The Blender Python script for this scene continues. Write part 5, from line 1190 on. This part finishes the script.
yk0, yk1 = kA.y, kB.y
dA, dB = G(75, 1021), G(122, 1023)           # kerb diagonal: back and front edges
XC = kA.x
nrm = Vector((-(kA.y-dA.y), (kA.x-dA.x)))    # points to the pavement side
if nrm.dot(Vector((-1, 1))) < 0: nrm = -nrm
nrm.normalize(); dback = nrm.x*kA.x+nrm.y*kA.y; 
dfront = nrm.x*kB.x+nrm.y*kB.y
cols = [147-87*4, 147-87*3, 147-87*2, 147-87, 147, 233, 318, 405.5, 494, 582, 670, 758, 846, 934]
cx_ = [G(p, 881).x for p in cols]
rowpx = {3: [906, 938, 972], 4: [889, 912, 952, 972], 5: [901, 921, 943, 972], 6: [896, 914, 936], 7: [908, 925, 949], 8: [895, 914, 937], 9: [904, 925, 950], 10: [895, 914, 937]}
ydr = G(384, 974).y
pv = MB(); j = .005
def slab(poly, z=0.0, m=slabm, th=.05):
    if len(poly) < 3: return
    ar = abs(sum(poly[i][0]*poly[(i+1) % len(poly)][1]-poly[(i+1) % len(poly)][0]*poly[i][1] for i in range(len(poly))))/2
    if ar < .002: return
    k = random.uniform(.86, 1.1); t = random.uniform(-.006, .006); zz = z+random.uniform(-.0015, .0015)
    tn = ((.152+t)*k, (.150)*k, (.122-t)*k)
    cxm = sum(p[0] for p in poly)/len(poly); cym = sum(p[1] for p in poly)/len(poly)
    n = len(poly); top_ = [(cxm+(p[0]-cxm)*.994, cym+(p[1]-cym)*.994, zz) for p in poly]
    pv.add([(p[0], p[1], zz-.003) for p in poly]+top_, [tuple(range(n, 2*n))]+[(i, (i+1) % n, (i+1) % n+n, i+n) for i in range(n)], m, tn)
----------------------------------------
_Direction_.
Can you give every line above again, exactly as written?

_Finished task_.
The Blender Python script for this scene continues. Write part 5, from line 1190 on. This part finishes the script.
yk0, yk1 = kA.y, kB.y
dA, dB = G(75, 1021), G(122, 1023)           # kerb diagonal: back and front edges
XC = kA.x
nrm = Vector((-(kA.y-dA.y), (kA.x-dA.x)))    # points to the pavement side
if nrm.dot(Vector((-1, 1))) < 0: nrm = -nrm
nrm.normalize(); dback = nrm.x*kA.x+nrm.y*kA.y; 
dfront = nrm.x*kB.x+nrm.y*kB.y
cols = [147-87*4, 147-87*3, 147-87*2, 147-87, 147, 233, 318, 405.5, 494, 582, 670, 758, 846, 934]
cx_ = [G(p, 881).x for p in cols]
rowpx = {3: [906, 938, 972], 4: [889, 912, 952, 972], 5: [901, 921, 943, 972], 6: [896, 914, 936], 7: [908, 925, 949], 8: [895, 914, 937], 9: [904, 925, 950], 10: [895, 914, 937]}
ydr = G(384, 974).y
pv = MB(); j = .005
def slab(poly, z=0.0, m=slabm, th=.05):
    if len(poly) < 3: return
    ar = abs(sum(poly[i][0]*poly[(i+1) % len(poly)][1]-poly[(i+1) % len(poly)][0]*poly[i][1] for i in range(len(poly))))/2
    if ar < .002: return
    k = random.uniform(.86, 1.1); t = random.uniform(-.006, .006); zz = z+random.uniform(-.0015, .0015)
    tn = ((.152+t)*k, (.150)*k, (.122-t)*k)
    cxm = sum(p[0] for p in poly)/len(poly); cym = sum(p[1] for p in poly)/len(poly)
    n = len(poly); top_ = [(cxm+(p[0]-cxm)*.994, cym+(p[1]-cym)*.994, zz) for p in poly]
    pv.add([(p[0], p[1], zz-.003) for p in poly]+top_, [tuple(range(n, 2*n))]+[(i, (i+1) % n, (i+1) % n+n, i+n) for i in range(n)], m, tn)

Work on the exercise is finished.